[start]
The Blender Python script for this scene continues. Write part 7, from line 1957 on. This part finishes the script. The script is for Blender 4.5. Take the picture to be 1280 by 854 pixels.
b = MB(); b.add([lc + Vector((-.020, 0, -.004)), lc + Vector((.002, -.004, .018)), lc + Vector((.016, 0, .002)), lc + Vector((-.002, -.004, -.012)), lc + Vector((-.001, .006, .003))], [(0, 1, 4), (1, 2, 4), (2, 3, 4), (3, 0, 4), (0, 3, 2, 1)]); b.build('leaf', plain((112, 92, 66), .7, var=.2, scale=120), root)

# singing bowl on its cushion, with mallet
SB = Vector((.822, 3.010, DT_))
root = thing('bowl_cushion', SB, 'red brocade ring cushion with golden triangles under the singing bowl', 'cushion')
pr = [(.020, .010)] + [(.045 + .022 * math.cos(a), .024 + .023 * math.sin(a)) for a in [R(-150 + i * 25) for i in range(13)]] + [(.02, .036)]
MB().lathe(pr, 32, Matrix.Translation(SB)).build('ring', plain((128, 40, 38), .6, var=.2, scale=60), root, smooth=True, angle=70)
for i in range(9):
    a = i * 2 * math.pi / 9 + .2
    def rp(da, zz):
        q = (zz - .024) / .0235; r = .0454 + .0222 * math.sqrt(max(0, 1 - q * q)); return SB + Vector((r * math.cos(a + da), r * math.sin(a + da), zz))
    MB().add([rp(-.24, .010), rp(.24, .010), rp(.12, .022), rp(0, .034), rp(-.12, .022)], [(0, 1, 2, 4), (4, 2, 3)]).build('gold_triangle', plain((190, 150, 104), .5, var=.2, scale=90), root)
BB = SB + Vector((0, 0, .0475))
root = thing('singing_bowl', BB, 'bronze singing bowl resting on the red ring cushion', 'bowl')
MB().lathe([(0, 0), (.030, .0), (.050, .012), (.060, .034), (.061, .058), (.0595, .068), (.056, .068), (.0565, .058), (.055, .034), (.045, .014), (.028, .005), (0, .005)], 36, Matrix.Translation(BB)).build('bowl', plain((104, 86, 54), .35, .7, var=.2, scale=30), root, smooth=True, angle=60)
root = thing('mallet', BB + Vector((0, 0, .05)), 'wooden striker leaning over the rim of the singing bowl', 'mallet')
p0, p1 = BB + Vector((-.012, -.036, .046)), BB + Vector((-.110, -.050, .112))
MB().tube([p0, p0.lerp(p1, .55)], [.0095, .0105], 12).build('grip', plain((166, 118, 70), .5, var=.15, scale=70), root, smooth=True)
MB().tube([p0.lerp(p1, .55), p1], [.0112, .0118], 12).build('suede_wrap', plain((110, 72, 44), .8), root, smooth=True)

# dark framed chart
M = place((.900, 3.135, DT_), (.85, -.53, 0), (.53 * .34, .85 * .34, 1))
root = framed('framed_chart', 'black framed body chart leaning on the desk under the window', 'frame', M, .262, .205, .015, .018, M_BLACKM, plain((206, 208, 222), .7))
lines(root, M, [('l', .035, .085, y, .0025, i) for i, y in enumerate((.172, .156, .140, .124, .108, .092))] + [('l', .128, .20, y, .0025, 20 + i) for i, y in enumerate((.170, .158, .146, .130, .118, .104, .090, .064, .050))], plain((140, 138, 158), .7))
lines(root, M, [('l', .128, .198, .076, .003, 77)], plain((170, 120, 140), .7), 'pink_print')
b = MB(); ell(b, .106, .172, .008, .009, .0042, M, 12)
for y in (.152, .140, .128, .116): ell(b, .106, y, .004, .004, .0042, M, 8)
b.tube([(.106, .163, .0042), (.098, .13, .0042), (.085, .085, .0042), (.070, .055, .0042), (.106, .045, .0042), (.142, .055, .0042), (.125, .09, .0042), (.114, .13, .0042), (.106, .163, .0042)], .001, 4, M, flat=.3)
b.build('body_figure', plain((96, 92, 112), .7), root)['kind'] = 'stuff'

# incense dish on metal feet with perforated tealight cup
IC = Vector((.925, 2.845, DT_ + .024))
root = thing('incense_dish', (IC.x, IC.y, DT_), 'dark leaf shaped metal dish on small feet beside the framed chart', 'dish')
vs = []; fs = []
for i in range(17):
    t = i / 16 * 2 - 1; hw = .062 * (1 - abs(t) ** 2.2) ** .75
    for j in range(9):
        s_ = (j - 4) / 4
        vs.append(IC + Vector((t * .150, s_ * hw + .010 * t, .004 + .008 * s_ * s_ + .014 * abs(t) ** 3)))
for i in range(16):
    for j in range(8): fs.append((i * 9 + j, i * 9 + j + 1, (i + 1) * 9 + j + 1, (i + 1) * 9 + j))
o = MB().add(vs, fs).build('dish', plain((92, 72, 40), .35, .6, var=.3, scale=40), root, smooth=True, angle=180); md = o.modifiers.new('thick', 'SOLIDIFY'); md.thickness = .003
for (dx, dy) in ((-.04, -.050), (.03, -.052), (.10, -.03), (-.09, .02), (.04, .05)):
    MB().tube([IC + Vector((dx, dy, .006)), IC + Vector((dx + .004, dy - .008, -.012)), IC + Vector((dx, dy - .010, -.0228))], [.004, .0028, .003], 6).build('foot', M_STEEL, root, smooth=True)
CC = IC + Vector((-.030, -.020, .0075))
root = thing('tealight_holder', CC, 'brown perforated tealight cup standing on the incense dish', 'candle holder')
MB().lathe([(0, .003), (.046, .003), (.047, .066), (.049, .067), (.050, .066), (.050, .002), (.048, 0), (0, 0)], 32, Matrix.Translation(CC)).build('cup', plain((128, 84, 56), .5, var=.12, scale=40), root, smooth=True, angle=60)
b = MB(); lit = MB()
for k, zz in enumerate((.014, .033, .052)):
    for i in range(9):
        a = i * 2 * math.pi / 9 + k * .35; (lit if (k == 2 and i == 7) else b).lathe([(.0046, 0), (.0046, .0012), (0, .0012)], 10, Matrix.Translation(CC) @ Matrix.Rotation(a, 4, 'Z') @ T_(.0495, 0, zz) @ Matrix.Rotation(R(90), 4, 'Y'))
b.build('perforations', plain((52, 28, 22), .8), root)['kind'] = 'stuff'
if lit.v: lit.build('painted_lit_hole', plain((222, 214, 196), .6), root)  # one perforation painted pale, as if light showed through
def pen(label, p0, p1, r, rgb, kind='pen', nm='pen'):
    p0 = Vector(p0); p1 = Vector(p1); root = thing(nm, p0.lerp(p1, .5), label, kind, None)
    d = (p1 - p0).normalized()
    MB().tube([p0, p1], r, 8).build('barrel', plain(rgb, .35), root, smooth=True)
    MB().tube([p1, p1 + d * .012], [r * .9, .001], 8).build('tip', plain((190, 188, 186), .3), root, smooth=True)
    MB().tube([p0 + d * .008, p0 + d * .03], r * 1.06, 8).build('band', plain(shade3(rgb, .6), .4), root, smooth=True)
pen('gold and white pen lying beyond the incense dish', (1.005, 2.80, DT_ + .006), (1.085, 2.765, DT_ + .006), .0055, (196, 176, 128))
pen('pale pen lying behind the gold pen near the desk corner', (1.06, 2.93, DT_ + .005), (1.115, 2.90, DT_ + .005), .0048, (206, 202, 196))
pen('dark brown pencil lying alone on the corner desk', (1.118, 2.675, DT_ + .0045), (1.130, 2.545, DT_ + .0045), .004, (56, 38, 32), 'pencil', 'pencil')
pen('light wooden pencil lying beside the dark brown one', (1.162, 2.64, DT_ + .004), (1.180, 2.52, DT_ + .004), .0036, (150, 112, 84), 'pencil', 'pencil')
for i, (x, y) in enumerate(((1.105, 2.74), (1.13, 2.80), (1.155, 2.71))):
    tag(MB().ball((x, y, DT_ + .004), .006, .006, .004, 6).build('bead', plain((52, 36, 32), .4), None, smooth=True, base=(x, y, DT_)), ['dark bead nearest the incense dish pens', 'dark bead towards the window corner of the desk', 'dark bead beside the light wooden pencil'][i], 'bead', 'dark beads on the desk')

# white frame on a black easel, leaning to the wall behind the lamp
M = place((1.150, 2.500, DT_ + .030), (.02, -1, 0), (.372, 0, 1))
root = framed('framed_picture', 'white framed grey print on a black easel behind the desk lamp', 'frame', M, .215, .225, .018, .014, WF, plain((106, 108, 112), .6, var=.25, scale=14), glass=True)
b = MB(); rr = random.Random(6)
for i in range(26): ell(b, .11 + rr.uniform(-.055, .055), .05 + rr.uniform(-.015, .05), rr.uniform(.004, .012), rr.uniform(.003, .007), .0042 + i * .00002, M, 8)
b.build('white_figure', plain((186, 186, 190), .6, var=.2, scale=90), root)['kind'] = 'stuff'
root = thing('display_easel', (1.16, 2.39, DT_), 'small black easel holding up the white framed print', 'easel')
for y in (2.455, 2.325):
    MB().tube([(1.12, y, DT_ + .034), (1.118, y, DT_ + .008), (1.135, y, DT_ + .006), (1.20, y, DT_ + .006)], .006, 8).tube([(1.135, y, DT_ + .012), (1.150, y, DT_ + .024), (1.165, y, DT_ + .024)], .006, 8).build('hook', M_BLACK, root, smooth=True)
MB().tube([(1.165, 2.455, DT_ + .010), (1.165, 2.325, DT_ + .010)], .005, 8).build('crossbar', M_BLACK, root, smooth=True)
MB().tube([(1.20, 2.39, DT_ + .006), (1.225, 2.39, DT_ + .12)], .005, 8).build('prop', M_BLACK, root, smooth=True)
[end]
--- To do ---
Extract exactly the leading lines of the data, stopping at and including the line with "b = MB(); b.add([lc".

--- Output ---
The Blender Python script for this scene continues. Write part 7, from line 1957 on. This part finishes the script. The script is for Blender 4.5. Take the picture to be 1280 by 854 pixels.
b = MB(); b.add([lc + Vector((-.020, 0, -.004)), lc + Vector((.002, -.004, .018)), lc + Vector((.016, 0, .002)), lc + Vector((-.002, -.004, -.012)), lc + Vector((-.001, .006, .003))], [(0, 1, 4), (1, 2, 4), (2, 3, 4), (3, 0, 4), (0, 3, 2, 1)]); b.build('leaf', plain((112, 92, 66), .7, var=.2, scale=120), root)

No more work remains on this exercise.